Working from the data below, reproduce exactly the lines starting at the one that holds "Generate a Blender" and ending at the one that holds "from mathutils.geometry import". Pictures are excluded.

====== DATASET EXTRACT

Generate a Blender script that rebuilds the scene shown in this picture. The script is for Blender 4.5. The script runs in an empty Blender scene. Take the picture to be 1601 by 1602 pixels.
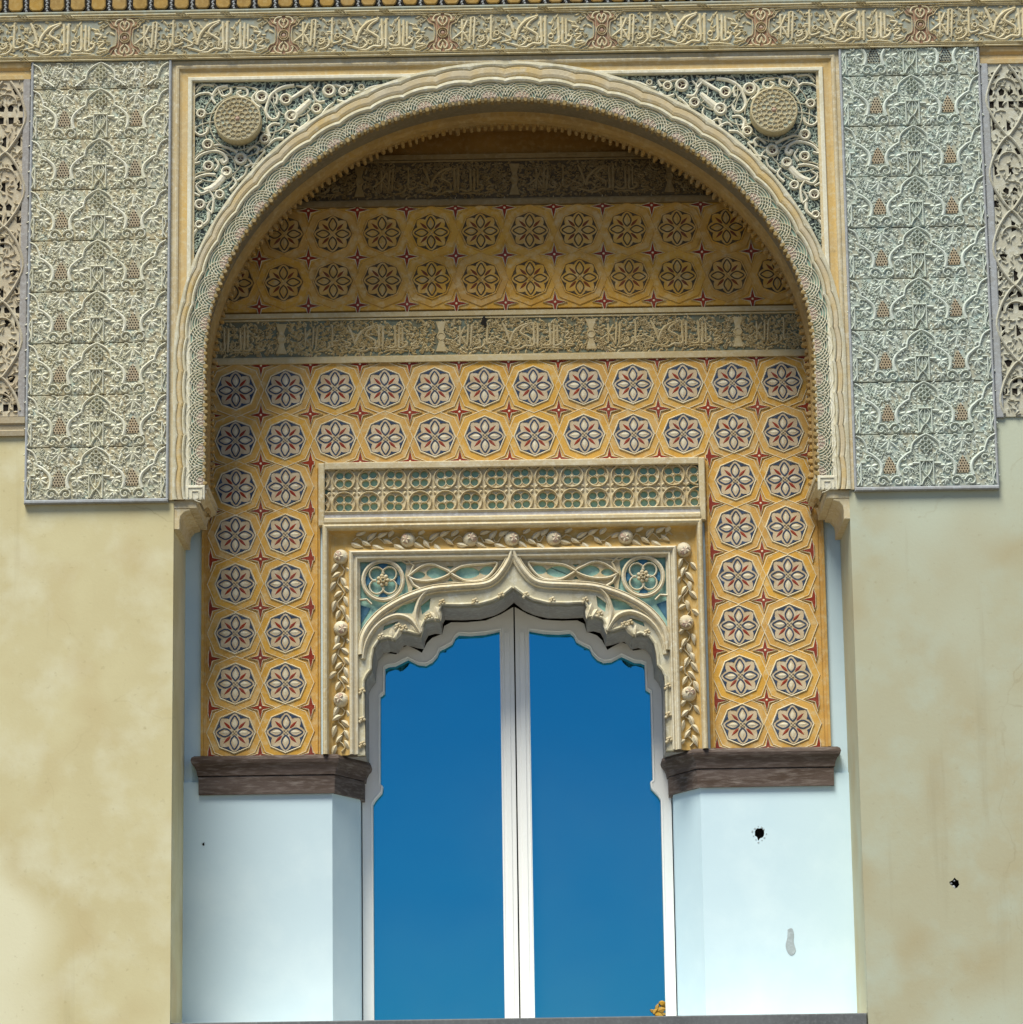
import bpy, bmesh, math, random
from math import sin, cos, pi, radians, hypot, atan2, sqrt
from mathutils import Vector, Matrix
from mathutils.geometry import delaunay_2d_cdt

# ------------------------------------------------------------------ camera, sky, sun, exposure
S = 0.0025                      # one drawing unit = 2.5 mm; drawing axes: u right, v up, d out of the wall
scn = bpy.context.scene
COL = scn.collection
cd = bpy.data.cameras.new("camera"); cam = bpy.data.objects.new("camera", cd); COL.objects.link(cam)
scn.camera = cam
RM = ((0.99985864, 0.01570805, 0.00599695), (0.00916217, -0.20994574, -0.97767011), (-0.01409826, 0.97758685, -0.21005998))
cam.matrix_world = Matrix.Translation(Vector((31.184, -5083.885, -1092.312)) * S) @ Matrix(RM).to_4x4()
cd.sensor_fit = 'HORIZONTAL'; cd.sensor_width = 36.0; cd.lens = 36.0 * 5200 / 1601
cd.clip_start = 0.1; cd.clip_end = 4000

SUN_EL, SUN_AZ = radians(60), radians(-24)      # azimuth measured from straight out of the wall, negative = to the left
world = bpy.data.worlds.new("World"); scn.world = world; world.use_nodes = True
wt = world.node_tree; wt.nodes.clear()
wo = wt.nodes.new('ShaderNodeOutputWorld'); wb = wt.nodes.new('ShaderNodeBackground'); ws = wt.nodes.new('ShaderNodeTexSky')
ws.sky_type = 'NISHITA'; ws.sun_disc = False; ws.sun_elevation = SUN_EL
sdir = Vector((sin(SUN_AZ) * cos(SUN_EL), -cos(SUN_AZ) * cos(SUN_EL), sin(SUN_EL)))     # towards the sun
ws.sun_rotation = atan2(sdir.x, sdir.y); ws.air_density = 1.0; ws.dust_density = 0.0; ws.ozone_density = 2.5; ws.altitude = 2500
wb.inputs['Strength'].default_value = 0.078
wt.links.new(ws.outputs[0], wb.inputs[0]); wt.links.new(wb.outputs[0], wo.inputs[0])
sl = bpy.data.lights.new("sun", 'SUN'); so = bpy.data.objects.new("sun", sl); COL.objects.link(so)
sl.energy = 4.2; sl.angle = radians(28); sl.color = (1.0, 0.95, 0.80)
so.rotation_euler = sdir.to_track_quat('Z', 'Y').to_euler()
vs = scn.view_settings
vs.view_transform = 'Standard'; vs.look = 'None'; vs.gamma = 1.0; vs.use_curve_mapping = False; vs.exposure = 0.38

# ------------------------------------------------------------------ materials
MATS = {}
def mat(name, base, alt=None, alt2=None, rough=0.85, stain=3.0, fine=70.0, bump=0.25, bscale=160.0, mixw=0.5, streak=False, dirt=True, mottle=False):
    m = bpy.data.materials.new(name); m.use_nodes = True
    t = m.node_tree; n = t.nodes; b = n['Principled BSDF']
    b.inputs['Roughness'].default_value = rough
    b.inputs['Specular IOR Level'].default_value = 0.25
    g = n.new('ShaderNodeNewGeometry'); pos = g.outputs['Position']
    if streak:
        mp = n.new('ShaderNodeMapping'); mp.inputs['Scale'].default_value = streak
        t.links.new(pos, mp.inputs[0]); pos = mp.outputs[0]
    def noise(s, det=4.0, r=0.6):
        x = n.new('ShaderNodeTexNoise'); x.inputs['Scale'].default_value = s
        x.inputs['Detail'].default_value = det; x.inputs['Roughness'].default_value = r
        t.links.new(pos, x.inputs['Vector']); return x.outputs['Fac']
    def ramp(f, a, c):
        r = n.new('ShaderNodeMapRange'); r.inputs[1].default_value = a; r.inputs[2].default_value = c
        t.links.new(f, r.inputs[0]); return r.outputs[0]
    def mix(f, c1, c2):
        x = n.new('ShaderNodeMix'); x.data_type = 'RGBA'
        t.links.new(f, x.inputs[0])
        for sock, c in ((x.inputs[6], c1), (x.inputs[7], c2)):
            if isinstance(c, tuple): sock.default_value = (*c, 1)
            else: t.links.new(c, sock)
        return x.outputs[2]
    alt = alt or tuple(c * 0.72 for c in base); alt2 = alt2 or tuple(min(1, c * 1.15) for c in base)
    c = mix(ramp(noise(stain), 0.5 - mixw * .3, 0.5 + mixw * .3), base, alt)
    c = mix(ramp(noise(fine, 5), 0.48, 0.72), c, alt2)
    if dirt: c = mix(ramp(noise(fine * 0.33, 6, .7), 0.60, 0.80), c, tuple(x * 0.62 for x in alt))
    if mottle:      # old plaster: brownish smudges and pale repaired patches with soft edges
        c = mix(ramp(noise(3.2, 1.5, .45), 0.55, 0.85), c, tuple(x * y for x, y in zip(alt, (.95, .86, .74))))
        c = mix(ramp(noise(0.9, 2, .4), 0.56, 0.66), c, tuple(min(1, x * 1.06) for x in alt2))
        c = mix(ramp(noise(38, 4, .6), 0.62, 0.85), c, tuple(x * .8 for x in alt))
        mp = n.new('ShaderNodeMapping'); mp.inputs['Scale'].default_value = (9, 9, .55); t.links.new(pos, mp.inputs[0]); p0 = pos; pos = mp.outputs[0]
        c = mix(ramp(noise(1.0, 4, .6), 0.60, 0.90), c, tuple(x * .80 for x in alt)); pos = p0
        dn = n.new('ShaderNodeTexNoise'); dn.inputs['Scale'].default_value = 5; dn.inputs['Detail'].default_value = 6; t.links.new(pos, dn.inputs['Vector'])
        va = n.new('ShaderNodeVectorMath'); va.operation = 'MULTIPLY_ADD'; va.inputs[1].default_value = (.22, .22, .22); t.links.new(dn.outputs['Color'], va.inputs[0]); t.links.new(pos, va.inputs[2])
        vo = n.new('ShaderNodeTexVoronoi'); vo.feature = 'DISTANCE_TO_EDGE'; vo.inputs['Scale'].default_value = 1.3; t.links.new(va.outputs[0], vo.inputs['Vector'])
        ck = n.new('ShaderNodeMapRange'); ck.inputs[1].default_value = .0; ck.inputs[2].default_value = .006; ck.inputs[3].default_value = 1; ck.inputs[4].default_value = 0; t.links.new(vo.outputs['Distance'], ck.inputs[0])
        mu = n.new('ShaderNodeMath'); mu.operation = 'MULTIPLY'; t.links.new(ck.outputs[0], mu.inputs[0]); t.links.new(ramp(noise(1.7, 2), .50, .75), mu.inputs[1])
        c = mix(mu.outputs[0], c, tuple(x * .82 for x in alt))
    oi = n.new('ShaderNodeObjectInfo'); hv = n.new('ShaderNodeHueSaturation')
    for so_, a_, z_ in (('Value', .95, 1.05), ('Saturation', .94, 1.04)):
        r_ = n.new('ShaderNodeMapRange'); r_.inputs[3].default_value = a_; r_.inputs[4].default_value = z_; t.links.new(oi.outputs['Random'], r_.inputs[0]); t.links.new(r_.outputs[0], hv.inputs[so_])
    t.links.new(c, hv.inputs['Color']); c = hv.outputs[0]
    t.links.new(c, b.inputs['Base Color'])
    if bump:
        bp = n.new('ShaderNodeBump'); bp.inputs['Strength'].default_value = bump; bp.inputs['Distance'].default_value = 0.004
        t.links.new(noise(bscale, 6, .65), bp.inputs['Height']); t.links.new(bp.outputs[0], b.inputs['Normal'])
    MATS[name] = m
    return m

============
====== DATASET EXTRACT

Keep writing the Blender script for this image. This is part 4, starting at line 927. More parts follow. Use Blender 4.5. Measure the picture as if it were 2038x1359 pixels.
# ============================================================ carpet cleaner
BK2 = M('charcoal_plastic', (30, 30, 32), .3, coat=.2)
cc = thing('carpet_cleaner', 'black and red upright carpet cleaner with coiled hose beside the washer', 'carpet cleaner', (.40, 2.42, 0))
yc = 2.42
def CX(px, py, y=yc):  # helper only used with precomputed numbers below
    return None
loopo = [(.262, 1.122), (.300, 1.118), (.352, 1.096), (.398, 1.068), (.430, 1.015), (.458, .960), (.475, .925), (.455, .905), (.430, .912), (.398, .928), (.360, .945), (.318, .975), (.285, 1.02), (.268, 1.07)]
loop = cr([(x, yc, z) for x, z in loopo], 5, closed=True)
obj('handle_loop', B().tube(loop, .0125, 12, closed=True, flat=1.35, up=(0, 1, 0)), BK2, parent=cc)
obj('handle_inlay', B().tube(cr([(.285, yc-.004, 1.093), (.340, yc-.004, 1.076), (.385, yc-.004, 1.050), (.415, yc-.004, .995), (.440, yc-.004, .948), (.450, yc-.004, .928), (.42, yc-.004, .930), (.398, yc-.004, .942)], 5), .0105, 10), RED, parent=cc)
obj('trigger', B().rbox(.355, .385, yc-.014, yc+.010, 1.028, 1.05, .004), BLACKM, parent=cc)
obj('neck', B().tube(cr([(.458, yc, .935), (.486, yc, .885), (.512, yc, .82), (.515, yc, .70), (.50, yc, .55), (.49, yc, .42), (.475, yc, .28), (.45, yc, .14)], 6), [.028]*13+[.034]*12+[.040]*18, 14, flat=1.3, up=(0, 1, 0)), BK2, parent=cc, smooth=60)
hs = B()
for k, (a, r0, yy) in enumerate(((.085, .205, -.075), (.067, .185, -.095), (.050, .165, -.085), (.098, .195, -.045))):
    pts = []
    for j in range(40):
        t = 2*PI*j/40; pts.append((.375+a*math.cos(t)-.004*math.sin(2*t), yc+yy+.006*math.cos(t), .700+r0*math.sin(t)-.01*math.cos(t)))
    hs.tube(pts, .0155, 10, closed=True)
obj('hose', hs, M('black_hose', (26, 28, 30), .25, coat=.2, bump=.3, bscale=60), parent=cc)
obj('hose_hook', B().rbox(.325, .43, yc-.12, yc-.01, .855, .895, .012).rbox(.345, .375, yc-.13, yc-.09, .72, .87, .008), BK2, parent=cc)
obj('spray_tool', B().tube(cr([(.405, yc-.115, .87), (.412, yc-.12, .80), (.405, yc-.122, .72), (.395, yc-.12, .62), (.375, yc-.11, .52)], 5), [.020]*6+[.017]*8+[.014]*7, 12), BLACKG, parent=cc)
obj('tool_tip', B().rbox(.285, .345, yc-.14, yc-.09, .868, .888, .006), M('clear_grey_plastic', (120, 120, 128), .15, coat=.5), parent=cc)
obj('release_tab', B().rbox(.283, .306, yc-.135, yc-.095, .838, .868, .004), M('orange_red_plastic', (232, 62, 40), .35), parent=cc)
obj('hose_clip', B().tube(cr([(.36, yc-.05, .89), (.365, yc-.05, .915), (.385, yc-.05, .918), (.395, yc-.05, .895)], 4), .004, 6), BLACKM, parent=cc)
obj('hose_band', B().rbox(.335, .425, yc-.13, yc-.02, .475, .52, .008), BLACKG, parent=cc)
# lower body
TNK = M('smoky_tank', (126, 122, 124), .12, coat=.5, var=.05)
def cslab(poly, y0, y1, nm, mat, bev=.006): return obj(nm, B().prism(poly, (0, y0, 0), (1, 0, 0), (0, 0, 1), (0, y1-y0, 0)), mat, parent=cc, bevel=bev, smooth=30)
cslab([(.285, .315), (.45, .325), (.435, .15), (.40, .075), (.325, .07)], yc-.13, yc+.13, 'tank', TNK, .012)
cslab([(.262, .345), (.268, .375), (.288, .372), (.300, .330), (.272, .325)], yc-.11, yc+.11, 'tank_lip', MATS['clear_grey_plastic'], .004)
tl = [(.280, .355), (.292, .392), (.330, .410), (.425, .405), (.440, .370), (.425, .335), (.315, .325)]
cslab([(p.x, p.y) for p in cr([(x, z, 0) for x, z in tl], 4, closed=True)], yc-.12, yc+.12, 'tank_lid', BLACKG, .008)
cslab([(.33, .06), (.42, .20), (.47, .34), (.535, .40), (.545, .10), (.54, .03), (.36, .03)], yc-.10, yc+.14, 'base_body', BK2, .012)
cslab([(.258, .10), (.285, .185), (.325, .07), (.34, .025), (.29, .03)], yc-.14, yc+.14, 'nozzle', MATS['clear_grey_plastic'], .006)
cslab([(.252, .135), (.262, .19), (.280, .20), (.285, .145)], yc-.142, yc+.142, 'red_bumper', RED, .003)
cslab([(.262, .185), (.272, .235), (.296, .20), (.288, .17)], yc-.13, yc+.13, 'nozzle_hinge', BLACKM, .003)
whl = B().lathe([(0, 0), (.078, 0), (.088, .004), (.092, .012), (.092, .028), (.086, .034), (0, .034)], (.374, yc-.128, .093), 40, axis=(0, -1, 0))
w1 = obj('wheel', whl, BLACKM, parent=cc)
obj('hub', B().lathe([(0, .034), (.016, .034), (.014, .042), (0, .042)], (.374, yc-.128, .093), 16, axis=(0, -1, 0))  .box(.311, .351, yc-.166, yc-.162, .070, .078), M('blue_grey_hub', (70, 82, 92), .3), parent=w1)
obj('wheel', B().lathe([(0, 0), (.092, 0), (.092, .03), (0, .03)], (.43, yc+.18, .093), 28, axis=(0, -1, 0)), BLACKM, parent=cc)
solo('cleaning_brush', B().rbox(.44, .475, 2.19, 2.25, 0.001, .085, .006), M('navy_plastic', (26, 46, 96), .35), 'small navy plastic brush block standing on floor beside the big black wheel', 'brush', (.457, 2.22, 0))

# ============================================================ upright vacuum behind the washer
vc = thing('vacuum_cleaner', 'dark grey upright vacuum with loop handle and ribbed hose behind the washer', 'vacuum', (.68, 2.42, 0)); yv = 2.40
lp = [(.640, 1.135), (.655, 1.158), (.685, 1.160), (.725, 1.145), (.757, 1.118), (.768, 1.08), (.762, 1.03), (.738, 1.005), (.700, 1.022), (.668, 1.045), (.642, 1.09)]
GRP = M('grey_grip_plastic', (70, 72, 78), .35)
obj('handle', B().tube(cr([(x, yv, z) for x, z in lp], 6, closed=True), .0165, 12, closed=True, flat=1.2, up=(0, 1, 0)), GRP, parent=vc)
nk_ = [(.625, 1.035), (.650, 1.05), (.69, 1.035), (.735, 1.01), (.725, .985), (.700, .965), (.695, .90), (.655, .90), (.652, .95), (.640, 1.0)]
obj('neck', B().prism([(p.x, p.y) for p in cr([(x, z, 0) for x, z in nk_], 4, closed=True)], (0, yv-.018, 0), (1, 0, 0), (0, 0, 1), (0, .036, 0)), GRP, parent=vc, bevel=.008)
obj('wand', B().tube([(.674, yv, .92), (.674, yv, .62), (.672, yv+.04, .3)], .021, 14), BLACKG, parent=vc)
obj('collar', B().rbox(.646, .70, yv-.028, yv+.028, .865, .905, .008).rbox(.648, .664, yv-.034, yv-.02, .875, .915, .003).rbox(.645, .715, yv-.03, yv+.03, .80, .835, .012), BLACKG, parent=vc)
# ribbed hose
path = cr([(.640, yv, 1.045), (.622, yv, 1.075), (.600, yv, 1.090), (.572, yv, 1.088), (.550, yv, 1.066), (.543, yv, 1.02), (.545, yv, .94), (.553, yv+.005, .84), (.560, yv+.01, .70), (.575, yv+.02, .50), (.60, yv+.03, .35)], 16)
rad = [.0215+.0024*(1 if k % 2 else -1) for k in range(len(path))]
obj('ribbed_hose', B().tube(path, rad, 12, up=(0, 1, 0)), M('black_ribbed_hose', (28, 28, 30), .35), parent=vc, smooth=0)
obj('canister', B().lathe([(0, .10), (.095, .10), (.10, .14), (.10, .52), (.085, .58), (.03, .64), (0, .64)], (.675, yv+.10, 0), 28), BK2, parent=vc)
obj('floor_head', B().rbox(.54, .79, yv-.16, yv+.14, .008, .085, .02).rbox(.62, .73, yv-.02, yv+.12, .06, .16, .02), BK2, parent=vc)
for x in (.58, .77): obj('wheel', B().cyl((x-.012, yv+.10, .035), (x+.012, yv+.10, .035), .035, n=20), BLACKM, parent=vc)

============
====== DATASET EXTRACT

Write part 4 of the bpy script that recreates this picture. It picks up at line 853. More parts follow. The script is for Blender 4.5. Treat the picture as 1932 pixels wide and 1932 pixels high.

============

SOLUTION TO THIS EXERCISE:
Generate a Blender script that rebuilds the scene shown in this picture. The script is for Blender 4.5. The script runs in an empty Blender scene. Take the picture to be 1601 by 1602 pixels.
import bpy, bmesh, math, random
from math import sin, cos, pi, radians, hypot, atan2, sqrt
from mathutils import Vector, Matrix
from mathutils.geometry import delaunay_2d_cdt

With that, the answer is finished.